We tried two wire binders: the Wire-O Punch Bind and Renz Combi RW. Although they look very different, there was not much to choose between them. The Wire-O is more portable, and Malcolm Oakes thought that it punched more efficiently. The Renz machine is bigger, about the size of an old typewriter. Although we liked a channel which held the wire in position so that you could use both hands to drop the punched paper on it.

The comb binder we tried was a Magnum 510. It is a robust device, again about an electric typewriter size and Polly Fenn was unable to lift it. It is, on the other hand, extremely easy to use once the various settings number of holes, size of comb are settled.

Because comb and wire binding are so similar in principle, there is logic in Ibico's new small inexpensive Hi-Tech machine which does both. We tried this one, and found it to be a neat piece of equipment. It has a small desktop footprint, little bigger than a small computer printer, and the steadying feet and operating handle fold down to make it smaller still. "You could put it away in a desk drawer," said Polly Fenn. It performed both its functions perfectly well, although both Polly Fenn and I had trouble in getting it to accept smaller plastic combs. This was not, we thought, a suitable machine for hard life in a resources room, but would work and look very well standing by for the occasional binding job in the school office.

Comb Binder Magnum 510: Pounds 395 Ibico Hi Tech (comb and wire): Pounds 199 Wire-O Punch Bind: Pounds 450 Plastic combs: 10-12p each.

Wires: 12-15p each.


Single sheets of paper or card which are going to live a hard life can be covered with a clear plastic film which is bonded to the surface of the sheet. A laminating machine does this very efficiently and the product is considerably better than anything you can do by hand with sticky-backed material. For about Pounds 200, a school can have a device which will be invaluable for producing worksheets and wall displays.
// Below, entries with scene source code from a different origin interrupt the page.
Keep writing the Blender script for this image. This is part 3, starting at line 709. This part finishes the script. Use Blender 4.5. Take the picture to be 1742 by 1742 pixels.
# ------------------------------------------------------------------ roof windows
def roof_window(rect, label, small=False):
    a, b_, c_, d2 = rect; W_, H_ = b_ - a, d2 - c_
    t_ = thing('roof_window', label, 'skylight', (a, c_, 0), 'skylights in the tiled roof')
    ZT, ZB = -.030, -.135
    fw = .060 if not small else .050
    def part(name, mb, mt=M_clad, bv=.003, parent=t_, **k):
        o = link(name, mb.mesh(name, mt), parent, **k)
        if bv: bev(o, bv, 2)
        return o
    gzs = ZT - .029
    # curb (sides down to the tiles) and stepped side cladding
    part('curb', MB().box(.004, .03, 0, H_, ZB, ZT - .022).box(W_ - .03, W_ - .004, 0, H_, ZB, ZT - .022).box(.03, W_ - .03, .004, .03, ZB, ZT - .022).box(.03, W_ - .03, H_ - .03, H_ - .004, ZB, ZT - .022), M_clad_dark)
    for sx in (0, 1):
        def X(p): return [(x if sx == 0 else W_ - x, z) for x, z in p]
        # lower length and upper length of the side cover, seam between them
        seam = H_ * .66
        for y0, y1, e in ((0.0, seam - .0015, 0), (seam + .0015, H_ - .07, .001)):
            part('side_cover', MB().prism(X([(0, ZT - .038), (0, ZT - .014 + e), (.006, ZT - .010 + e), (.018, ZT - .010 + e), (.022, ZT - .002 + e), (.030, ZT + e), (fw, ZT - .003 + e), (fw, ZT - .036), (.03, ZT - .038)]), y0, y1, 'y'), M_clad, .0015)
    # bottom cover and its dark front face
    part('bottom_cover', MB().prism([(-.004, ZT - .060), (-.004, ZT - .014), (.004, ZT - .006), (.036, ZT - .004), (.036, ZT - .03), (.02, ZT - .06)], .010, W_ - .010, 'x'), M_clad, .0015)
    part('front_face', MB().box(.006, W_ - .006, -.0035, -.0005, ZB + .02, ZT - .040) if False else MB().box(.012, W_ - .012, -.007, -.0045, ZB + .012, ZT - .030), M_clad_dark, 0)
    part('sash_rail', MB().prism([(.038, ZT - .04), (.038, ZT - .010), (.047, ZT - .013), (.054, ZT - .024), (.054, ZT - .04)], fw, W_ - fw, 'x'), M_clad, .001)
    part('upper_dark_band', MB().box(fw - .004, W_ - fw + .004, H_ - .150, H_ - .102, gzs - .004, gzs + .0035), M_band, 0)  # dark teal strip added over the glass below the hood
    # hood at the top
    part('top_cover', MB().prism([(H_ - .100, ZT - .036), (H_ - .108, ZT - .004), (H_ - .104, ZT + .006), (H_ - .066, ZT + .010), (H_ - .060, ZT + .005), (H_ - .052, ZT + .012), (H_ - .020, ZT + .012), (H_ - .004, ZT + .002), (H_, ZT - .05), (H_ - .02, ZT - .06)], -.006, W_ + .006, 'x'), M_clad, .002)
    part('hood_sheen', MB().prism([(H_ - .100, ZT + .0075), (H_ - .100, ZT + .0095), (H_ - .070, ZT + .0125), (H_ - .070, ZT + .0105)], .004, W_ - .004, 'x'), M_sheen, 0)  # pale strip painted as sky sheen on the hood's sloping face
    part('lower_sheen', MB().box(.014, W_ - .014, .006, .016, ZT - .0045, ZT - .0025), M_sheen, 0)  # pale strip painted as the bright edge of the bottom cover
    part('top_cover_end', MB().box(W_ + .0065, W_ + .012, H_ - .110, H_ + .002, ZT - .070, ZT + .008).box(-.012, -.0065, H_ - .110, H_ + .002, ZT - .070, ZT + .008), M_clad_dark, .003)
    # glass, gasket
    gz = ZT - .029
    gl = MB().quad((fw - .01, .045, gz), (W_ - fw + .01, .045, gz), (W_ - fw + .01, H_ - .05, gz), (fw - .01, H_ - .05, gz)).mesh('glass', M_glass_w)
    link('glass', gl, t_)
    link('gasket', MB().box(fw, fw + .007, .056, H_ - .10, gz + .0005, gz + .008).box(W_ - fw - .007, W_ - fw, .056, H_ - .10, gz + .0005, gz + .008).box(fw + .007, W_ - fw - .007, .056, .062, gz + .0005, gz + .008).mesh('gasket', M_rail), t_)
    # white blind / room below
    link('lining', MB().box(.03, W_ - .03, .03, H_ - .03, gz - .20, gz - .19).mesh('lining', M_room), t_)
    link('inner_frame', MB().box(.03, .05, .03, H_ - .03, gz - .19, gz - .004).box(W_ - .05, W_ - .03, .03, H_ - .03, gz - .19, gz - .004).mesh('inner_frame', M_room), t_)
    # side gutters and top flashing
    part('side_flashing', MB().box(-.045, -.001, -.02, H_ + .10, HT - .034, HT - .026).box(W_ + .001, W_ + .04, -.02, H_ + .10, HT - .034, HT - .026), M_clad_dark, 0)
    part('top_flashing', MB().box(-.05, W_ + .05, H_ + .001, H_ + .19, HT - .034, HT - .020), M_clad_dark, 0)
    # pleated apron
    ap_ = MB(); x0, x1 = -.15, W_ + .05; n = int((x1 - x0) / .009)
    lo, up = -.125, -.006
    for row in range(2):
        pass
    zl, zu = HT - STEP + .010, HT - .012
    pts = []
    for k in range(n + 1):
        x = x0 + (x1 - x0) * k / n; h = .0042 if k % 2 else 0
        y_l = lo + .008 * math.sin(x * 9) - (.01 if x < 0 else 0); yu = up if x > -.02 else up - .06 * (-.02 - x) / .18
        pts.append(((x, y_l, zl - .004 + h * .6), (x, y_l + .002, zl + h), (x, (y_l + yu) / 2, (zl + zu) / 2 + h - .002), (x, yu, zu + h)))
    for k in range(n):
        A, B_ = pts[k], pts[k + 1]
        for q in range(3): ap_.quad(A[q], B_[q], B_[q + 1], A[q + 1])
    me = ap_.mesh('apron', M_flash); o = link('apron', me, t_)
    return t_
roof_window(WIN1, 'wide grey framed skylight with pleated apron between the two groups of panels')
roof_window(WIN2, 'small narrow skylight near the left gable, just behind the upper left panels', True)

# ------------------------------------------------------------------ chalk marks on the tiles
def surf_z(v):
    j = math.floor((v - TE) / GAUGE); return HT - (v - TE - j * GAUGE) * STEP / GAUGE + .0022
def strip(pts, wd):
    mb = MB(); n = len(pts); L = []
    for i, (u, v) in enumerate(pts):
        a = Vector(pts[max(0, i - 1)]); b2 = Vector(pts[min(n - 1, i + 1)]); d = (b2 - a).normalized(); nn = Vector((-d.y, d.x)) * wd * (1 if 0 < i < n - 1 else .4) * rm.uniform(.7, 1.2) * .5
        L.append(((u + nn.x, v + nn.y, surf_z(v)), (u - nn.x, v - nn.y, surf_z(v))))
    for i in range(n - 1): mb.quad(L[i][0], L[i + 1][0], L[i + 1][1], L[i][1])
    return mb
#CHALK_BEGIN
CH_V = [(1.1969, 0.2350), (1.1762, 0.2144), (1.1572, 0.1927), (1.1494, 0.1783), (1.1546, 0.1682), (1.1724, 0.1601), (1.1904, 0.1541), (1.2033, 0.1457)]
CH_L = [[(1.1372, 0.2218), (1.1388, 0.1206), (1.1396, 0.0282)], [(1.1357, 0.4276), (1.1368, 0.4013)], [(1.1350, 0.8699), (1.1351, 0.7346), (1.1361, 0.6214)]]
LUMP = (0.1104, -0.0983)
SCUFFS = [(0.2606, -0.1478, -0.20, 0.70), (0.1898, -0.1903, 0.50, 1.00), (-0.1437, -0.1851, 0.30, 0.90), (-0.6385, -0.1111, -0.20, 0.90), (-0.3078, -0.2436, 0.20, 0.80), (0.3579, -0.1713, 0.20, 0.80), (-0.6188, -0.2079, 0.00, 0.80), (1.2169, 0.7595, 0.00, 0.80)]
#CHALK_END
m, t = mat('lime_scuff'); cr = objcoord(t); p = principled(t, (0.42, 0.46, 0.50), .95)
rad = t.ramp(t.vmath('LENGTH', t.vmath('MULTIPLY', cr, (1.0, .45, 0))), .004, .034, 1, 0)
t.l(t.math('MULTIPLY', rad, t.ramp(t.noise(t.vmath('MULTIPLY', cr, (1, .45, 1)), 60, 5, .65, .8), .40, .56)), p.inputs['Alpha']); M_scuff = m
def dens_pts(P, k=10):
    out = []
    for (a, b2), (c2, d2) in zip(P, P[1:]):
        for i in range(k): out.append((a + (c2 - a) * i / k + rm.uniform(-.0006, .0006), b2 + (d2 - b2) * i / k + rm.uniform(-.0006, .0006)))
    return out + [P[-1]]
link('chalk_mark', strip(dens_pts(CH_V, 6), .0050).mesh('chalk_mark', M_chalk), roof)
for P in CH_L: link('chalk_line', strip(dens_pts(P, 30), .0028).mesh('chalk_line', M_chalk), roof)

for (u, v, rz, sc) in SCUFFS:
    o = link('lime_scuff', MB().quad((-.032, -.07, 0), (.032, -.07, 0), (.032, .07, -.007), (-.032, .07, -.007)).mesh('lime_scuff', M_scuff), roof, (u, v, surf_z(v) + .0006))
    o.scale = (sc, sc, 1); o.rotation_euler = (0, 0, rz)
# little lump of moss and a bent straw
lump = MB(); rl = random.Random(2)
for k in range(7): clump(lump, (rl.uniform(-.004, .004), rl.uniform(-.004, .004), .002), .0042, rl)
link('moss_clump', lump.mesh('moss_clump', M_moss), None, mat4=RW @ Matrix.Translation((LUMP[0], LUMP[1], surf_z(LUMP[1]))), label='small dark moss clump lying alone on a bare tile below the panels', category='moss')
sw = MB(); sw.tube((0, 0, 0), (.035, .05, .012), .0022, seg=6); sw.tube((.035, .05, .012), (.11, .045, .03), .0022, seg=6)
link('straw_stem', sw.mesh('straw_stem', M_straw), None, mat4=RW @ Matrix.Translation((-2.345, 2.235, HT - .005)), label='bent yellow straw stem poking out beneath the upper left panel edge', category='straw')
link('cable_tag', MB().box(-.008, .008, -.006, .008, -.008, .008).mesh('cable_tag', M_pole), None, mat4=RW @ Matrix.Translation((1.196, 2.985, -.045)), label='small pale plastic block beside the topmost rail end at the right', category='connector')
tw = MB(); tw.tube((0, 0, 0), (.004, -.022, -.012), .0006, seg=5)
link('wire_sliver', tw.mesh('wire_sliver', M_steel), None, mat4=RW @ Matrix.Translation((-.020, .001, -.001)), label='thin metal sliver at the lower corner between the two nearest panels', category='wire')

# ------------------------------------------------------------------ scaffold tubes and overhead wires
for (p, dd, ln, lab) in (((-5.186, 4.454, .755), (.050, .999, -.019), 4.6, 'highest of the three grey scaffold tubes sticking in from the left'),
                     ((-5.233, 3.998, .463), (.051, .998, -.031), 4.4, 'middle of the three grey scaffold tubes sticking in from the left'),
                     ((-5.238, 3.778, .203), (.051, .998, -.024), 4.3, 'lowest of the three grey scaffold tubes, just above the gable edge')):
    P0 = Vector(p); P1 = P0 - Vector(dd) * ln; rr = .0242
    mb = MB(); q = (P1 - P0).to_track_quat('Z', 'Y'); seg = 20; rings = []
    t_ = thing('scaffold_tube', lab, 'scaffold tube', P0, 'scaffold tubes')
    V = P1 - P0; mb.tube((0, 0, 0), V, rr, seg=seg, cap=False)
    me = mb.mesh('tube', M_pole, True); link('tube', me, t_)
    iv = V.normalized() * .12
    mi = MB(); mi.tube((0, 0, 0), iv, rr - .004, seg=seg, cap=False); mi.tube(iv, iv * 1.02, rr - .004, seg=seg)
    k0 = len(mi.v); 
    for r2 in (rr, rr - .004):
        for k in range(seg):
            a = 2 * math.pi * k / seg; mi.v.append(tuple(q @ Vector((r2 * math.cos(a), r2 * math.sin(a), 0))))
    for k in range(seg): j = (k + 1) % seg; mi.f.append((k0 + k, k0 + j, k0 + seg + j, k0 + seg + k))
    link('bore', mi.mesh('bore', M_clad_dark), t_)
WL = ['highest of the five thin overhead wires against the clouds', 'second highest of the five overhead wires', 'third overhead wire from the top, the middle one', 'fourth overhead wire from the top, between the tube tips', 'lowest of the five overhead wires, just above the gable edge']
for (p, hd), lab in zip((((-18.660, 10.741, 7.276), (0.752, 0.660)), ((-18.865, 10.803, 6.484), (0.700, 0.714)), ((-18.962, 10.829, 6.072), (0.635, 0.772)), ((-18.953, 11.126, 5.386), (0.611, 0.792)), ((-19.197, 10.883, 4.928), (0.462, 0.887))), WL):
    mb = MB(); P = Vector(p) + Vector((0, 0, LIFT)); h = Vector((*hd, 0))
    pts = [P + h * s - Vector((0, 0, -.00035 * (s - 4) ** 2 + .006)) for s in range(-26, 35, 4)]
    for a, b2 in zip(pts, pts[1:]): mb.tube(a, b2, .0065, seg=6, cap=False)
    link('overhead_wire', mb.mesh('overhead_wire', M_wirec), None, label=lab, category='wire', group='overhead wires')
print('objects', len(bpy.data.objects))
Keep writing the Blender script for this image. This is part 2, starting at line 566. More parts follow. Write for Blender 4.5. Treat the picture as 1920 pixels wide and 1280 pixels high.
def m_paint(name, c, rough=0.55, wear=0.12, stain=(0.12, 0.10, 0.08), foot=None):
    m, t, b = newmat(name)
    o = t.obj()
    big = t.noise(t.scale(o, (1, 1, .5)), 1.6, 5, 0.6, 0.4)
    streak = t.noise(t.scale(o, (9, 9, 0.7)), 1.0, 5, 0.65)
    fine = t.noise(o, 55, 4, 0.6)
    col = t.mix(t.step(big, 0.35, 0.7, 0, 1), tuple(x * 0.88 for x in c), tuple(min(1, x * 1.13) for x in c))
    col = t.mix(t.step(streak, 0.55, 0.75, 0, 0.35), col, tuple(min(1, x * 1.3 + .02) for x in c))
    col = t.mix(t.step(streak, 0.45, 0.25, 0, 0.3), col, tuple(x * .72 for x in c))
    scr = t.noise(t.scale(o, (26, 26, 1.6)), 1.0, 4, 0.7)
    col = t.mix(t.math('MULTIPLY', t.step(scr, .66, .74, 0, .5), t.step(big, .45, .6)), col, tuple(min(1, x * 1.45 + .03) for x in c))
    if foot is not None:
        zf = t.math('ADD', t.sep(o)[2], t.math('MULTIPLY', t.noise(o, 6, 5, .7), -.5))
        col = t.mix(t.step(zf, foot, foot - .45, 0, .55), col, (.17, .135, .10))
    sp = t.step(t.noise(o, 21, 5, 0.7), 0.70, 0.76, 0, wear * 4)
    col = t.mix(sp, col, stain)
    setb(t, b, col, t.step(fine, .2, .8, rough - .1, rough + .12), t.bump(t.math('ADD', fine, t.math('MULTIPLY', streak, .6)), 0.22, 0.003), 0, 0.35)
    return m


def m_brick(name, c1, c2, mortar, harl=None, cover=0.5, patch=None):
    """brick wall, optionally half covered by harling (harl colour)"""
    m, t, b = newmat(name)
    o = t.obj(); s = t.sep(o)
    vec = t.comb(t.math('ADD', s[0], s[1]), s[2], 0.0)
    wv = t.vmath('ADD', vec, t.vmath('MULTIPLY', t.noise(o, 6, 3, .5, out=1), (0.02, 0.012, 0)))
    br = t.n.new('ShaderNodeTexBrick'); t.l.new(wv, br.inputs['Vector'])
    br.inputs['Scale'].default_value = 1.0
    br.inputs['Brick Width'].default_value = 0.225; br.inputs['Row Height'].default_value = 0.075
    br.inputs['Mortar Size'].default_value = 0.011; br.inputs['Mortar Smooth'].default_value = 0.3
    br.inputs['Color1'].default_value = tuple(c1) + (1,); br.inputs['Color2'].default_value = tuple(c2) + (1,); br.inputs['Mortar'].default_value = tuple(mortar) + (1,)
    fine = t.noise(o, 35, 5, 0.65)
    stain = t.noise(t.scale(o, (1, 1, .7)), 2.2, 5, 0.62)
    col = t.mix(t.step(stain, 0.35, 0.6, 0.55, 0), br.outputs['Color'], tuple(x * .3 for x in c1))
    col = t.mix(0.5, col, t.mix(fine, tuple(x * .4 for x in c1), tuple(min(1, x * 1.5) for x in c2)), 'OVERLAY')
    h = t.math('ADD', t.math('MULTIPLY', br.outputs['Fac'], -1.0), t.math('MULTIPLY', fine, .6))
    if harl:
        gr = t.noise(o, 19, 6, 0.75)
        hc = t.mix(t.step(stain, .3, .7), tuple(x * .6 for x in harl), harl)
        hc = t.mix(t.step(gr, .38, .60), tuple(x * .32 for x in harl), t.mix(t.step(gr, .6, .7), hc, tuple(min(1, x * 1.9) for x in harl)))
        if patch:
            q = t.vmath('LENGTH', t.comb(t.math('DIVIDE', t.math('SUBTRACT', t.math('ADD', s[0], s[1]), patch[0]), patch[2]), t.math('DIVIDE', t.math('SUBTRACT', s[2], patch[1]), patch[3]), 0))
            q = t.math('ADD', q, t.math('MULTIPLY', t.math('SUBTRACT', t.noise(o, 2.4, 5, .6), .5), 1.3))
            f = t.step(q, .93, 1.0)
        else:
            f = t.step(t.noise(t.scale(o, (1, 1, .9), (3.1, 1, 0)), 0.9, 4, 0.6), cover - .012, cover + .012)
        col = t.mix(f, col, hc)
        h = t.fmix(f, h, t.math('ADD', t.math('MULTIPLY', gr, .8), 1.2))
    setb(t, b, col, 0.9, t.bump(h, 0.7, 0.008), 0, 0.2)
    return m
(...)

To laminate an A4 sheet you put it in a "pouch" an envelope of transparent plastic open on three sides. Then you feed the resultant sandwich, closed end first, into the machine, sealing the sheet in plastic. From the other side comes your picture protected by a semi-rigid, clear and very smooth film. You can trim this, or cut the whole thing up, without loosening the lamination, because the plastic is bonded firmly to the paper.

The Sovereign 320 has adjustable temperature to accommodate different thicknesses of paper and plastic pouch. A thick pouch might be better, for example, if you wanted to laminate signs for outdoor use.

The IL12 CS has a fixed temperature, and although this is theoretically a disadvantage, I would be tempted, having experienced many staffrooms in action, to see it as "idiot-proofing".

I laminated some A4 colour photocopies on both machines, and the results were virtually identical: the plastic was clear and the colours were, if anything, enhanced rather than masked. This is not a job you can rush. You have to line everything up carefully and feed in the sandwich accurately. Try to hurry and you start to get creases and crunches. It took me over half an hour to do 20 photographs. You can buy bigger laminators which at about Pounds 600 will take A2 paper and at about Pounds 1,000 will do A1 posters.

Sovereign 320: Pounds 299 Ibico IL12 CS: Pounds 299

Channel binding

This uses a specially-designed cover that grips the papers inside. The one we tried, the System 20, will bind up to 150 sheets, and is extremely simple to use. You just put the sheets in the cover, drop the cover into the machine spine first and pull the handle. Malcolm was very impressed with the final product, which he visualised being used "for special publications or perhaps a school centenary book, something like that".

CH10 Channel Binder:Pounds 175 Channel bind covers: from Pounds 1.50 each

Thermal binding

This is the simplest method of all, in the sense that it is the pre-glued cover which does the trick. The binder itself is essentially just a hotplate that heats up the glue.

You prepare your book by putting pages into a cover up to 200 sheets in the ones we tried. When the binder has warmed up (audible signal) you drop the cover, with its pages, spine first into it. This heats up the glue (audible signal again). Finally, you remove the bound book and put it in a rack to cool. Once it is cool, the book is firmly bound: you can hold a heavy book up by its middle page and it will be completely secure.

This is a very quick method because you can put several books into the binder at once, and be making up more while they "cook". The finished product looks excellent and a wide range of covers is provided. Suppliers also produce customised covers with a school's own lettering and illustrations.

The machine is cheap, but the covers, with the special glue, are quite expensive. A booklet bound by this method might cost ten times as much as one which was comb-bound. but for a small number of special productions this could well be acceptable.

We tried two thermal binders, the Excel 20E and the Ibico 310E. Both cost about the same, and although they differed in appearance and detail of working, they did the same job in the same way, and it was not easy to find any significant operating difference. Neither thermal nor channel bound documents will open completely flat, both resembling conventionally-bound printed books in this respect.

AgendaPanel = Excel 20E:Pounds 130 Ibico 310E:Pounds 125

Prices and suppliers

Wire and comb binders range from under Pounds 200 to over Pounds 2,000. Schools will not usually need a very expensive power-driven machine: for one thing there is rarely a need for booklets with more than a dozen or so pages. However, very small machines, though portable and neat, can be more fiddly to use.

This is an area complicated by educational discounts and special offers. You should check the suppliers for the best price. Some of the prices here will attract discounts of up to 50 per cent.

Our machines came from two of the major suppliers in this field.

Company Image UK who supply machines from a range of manufacturers. St George's House, Whitwick Road, Coalville, Leicestershire. LE67 3FA.

Ibico machines from Pre-Pro, Saxon House, Heritage Gate, Derby DE1 1NL. Both firms offer a range of services, guarantees, trial offers, visits by representatives and demonstrations. Both are clearly very committed to the quality of their products and are keen to help schools.